Scripts that build scenes
───
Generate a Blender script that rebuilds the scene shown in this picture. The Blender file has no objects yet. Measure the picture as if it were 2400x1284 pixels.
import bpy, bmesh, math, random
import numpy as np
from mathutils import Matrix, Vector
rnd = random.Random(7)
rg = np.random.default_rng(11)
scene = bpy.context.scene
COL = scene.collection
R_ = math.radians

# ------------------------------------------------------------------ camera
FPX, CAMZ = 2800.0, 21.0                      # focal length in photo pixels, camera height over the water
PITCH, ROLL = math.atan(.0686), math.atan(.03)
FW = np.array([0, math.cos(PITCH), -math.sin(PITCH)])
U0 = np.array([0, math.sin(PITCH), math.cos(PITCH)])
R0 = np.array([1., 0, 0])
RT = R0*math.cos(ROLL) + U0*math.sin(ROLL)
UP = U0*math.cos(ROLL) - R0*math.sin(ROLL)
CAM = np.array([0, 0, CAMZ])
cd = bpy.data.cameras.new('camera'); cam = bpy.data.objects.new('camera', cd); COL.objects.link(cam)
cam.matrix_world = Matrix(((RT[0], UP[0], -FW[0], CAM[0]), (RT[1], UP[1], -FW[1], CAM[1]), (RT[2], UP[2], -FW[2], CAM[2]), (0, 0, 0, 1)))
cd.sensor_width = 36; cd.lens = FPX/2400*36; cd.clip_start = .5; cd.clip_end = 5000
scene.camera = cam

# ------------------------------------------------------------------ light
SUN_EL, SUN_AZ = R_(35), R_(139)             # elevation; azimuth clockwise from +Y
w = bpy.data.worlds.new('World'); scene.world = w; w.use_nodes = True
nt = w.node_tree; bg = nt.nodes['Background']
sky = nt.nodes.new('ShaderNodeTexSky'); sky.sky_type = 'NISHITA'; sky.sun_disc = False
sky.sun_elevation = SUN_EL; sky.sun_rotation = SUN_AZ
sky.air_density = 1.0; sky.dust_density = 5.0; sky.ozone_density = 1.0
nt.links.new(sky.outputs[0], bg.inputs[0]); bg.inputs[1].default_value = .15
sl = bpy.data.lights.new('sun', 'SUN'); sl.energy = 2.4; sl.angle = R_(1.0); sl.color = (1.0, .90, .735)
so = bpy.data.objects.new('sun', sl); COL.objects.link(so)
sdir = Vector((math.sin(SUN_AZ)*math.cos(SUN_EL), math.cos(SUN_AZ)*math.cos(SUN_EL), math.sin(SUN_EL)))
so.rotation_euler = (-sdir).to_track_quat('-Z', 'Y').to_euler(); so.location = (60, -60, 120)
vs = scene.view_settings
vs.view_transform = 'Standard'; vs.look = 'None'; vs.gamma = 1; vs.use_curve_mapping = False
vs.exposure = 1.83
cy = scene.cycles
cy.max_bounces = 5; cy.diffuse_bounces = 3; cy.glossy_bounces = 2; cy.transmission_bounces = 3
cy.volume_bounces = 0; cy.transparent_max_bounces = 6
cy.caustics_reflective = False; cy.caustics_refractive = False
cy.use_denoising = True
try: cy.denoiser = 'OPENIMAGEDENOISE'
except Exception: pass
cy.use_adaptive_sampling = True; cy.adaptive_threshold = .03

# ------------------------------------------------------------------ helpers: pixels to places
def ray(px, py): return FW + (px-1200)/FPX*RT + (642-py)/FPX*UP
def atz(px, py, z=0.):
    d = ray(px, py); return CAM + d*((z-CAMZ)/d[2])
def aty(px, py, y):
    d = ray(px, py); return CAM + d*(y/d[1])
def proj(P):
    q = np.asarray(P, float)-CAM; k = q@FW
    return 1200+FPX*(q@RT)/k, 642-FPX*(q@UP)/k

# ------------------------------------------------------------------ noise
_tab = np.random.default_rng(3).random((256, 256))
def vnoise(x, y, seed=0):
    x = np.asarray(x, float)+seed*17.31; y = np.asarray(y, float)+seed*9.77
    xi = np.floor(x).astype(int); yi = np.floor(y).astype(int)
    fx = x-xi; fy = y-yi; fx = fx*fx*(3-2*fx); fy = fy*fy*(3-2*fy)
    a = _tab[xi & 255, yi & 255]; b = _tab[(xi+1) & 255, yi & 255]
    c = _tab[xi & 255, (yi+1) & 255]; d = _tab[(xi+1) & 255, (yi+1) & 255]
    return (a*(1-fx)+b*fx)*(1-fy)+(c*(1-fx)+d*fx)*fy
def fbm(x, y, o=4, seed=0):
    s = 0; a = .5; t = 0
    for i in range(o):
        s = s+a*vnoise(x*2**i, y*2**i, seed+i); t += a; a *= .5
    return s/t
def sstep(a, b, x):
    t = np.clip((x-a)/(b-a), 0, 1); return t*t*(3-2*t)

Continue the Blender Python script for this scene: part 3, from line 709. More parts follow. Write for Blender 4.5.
───
▸ **DIRECTIONS FOR THIS TASK**: Copy each line above where the string "from" occurs.

▸ **SOLUTION BELOW**:
from mathutils import Matrix, Vector
SUN_EL, SUN_AZ = R_(35), R_(139)             # elevation; azimuth clockwise from +Y
Continue the Blender Python script for this scene: part 3, from line 709. More parts follow. Write for Blender 4.5.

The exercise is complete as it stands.